First, the claims: some folks are building devices ("EmDrives") that bounce microwaves inside of a fancy cavity and say that it produces thrust. Difficulty: there are no holes in the cavity, so how can the rocket...you know, rocket? A couple month ago some engineers at NASA built their own and published a paper measuring a detectable thrust. Interesting.

What's the Big Deal? The Big Deal is that if these claims are true, then momentum is not conserved - after all, how else could a chamber full of radiation start moving around if it's not pushing on anything?

But conservation of momentum is on a pretty solid foundation: everything from General Relativity to Quantum Field Theory *rests* on conservation of momentum. The principle has been tested literally millions of times over hundreds of years.

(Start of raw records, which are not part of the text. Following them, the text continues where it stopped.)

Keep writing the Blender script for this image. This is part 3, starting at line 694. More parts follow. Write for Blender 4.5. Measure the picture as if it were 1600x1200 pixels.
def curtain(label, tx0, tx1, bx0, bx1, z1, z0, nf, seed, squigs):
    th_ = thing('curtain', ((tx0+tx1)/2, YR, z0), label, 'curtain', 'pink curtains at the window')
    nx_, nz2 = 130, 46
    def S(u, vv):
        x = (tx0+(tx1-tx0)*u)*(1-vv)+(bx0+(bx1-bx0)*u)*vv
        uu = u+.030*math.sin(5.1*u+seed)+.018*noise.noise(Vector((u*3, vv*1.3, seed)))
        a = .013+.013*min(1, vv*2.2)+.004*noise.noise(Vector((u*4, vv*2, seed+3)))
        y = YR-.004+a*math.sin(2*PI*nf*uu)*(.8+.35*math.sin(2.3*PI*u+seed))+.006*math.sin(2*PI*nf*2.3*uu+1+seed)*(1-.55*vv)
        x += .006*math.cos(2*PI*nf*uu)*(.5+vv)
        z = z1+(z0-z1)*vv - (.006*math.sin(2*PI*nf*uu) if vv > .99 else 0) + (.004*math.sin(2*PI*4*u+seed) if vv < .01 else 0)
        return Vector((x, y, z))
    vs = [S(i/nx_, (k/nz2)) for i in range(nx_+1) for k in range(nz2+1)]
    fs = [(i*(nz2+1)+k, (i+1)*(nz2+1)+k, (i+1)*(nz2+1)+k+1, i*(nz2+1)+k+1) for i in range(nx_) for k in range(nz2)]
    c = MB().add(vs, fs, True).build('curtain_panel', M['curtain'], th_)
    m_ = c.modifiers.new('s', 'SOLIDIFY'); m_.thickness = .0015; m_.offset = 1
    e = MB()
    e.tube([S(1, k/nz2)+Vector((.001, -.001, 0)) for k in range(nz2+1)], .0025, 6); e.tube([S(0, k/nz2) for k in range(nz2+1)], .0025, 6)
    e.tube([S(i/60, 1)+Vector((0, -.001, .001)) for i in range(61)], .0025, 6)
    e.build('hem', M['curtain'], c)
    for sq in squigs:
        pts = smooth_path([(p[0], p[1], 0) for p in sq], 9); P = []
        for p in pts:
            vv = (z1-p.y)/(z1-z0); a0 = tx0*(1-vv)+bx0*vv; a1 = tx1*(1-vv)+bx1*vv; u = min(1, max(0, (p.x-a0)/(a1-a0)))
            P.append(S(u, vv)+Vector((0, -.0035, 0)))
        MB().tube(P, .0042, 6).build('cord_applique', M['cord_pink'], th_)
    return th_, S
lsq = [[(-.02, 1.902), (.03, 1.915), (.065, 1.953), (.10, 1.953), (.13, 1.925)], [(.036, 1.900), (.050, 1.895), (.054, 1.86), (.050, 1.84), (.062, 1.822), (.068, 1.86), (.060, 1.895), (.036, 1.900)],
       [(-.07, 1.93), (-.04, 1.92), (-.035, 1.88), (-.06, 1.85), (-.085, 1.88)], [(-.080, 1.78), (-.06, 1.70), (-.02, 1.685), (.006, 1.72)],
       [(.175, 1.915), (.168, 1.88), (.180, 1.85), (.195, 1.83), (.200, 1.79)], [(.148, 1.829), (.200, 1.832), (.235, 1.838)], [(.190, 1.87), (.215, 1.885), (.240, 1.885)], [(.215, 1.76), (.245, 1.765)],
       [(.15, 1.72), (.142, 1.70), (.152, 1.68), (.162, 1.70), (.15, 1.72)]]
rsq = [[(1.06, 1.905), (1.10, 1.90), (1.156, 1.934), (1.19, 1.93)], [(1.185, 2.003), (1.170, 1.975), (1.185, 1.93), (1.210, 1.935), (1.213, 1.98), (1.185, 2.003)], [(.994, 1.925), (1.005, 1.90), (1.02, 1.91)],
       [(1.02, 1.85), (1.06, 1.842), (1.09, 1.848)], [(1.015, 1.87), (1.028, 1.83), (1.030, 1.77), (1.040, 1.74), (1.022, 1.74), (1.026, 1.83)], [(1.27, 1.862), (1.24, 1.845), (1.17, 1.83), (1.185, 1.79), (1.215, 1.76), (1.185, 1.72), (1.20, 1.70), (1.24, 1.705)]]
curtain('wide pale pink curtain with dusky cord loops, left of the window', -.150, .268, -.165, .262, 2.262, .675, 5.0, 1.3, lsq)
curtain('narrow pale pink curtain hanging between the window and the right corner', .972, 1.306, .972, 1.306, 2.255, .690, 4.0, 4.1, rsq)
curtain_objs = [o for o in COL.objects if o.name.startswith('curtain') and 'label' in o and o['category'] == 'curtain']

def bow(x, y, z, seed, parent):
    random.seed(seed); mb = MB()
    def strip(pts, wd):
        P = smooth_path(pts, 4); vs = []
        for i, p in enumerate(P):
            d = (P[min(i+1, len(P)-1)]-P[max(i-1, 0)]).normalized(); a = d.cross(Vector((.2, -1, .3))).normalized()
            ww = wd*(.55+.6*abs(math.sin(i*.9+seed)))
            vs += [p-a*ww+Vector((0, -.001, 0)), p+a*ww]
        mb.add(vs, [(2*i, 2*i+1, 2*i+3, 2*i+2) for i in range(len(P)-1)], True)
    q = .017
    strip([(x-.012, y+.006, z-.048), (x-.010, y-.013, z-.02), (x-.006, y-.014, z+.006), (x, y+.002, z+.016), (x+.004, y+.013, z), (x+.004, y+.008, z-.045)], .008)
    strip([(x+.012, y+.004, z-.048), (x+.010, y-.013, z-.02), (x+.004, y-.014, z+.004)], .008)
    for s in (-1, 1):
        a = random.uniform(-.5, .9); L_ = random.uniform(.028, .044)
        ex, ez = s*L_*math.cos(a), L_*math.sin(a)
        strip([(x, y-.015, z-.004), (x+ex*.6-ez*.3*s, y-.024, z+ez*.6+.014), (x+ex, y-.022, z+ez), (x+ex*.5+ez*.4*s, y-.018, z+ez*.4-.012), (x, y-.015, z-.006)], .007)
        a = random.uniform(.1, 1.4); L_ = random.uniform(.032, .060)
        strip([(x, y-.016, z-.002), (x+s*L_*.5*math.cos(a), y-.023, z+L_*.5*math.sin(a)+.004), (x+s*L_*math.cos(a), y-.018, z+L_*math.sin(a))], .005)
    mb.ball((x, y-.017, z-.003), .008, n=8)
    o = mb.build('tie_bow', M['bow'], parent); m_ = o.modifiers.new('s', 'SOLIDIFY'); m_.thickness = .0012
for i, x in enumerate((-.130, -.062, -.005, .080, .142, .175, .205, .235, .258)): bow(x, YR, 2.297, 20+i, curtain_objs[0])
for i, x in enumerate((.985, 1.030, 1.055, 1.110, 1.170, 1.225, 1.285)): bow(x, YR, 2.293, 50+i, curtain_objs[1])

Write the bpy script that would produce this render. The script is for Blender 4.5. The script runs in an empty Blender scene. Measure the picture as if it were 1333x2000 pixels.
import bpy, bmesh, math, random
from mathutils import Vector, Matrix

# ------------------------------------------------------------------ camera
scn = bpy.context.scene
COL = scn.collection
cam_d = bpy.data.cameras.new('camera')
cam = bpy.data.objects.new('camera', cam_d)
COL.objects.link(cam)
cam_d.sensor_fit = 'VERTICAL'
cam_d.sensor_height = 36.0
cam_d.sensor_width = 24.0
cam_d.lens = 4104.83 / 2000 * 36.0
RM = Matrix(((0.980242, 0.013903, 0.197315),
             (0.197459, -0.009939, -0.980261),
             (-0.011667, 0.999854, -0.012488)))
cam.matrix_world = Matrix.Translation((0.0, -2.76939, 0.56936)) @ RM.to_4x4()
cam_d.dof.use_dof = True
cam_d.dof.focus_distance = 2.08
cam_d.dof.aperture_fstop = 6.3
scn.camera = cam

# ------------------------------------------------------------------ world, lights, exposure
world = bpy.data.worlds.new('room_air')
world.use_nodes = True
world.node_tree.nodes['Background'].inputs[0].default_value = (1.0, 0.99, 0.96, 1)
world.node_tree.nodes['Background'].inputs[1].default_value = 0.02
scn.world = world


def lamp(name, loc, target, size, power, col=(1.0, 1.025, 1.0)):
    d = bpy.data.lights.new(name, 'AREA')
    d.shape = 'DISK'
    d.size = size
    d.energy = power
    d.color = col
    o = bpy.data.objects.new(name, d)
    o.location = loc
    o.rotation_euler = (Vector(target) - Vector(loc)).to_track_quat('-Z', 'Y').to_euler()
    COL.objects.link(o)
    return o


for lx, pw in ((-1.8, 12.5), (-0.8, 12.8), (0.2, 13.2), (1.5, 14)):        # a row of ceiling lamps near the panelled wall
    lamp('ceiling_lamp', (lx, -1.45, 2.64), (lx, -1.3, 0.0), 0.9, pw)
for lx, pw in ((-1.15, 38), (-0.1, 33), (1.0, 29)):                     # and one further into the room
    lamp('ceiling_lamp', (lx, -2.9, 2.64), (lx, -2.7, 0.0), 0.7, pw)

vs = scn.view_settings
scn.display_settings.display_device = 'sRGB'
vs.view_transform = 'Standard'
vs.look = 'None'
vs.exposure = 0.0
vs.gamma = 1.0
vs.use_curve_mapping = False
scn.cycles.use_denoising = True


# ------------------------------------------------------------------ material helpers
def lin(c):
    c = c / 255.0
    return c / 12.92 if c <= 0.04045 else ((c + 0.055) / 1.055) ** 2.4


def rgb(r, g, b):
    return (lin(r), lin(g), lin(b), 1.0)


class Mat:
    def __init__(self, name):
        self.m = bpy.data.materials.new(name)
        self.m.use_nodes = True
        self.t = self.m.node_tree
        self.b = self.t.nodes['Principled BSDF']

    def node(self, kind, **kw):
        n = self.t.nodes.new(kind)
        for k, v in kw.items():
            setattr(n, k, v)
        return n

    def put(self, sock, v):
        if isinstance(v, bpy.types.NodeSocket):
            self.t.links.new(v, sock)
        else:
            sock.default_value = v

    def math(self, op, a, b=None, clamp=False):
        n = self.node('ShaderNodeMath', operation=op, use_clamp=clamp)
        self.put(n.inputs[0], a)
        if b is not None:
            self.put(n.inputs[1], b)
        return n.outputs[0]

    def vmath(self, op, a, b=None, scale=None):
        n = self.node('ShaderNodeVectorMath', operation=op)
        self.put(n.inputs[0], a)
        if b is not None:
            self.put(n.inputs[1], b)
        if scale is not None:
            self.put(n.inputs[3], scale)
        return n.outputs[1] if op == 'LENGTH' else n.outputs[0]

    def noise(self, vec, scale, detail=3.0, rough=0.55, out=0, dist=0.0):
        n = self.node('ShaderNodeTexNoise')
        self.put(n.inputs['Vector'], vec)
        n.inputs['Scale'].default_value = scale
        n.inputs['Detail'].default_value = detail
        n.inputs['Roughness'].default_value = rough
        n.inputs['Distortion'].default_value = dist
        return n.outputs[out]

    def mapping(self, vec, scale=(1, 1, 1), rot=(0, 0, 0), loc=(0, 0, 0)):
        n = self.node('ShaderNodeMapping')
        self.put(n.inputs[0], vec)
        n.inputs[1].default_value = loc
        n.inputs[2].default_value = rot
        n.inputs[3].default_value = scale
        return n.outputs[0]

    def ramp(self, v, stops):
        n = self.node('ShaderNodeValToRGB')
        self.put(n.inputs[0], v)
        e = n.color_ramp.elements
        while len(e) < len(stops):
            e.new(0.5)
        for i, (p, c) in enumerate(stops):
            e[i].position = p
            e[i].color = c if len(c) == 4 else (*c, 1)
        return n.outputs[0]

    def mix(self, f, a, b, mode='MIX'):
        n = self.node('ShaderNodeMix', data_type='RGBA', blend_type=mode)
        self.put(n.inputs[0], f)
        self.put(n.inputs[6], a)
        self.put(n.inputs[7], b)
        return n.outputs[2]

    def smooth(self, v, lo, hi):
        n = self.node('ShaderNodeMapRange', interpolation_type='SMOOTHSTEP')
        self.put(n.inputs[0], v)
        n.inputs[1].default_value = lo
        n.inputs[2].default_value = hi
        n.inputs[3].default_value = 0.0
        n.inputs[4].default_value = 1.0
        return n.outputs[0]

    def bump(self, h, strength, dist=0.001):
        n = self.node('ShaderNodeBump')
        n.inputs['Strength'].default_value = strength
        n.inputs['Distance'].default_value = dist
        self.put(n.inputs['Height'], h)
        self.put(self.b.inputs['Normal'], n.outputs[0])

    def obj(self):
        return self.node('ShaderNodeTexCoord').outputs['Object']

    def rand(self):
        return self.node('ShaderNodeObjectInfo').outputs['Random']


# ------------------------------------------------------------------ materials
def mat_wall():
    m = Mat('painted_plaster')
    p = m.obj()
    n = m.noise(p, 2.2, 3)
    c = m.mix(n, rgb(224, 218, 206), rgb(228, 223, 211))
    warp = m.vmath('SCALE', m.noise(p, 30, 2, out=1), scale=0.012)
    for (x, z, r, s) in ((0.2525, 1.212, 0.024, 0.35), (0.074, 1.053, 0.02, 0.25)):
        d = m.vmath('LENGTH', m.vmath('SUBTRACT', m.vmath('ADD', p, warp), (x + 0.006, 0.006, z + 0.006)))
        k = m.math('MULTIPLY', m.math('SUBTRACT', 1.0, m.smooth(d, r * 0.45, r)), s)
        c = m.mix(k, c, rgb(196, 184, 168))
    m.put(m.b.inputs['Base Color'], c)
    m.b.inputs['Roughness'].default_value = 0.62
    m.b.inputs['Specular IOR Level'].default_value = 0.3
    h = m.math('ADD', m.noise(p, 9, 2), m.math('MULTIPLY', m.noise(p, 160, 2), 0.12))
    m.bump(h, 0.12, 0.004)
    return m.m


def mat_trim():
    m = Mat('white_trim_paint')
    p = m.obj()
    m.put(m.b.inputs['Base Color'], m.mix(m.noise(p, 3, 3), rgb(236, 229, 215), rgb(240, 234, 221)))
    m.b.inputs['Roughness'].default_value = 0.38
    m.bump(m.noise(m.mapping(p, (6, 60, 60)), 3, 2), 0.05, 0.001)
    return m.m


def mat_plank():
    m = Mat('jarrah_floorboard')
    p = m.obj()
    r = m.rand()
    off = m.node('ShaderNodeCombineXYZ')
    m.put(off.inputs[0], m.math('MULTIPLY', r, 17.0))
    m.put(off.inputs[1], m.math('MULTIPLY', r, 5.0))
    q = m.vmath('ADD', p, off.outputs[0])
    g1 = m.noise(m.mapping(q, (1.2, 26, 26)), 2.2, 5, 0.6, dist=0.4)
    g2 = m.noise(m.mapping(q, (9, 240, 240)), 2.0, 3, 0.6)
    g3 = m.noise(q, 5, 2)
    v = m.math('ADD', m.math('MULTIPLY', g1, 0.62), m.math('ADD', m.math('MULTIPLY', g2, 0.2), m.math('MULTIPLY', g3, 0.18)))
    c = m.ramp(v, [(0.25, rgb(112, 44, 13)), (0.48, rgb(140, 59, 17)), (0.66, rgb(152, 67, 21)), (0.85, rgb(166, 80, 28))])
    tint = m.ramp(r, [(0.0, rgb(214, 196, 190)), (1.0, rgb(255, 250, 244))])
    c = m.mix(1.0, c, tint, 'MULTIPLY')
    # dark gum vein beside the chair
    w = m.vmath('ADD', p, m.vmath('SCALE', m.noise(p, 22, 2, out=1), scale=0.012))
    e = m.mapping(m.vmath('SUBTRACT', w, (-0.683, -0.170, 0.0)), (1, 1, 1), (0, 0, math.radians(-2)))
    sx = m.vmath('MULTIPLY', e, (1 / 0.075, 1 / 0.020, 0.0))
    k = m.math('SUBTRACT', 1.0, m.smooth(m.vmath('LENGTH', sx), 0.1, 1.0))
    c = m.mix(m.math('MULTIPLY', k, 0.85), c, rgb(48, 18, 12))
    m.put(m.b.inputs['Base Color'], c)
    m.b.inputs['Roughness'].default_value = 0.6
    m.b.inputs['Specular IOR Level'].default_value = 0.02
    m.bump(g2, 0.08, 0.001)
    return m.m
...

Yes, of course we could be wrong about momentum. That's life. But given the paucity of evidence, here are the most likely explanations for the EmDrive, in order:

1) They're not measuring anything at all and just fooling themselves.
2) They're measuring thrust, but it's from something mundane like a leak in the cavity or an interaction with Earth's magnetic field. ...
3) Momentum is not conserved in our universe.

I talked about this at length on the November 25th episode of the Weekly Space Hangout (look for it on youtube), and I argue that the big NASA paper is riddled with errors: their estimates of uncertainty are way off and they're not really measuring anything. So I'm still waiting for someone to clear hurdle #1.

In a way, the EmDrive is a boon. If a student asks about it, this presents a great opportunity to talk about momentum, experimentation, and the process of science. Which are great things to talk about!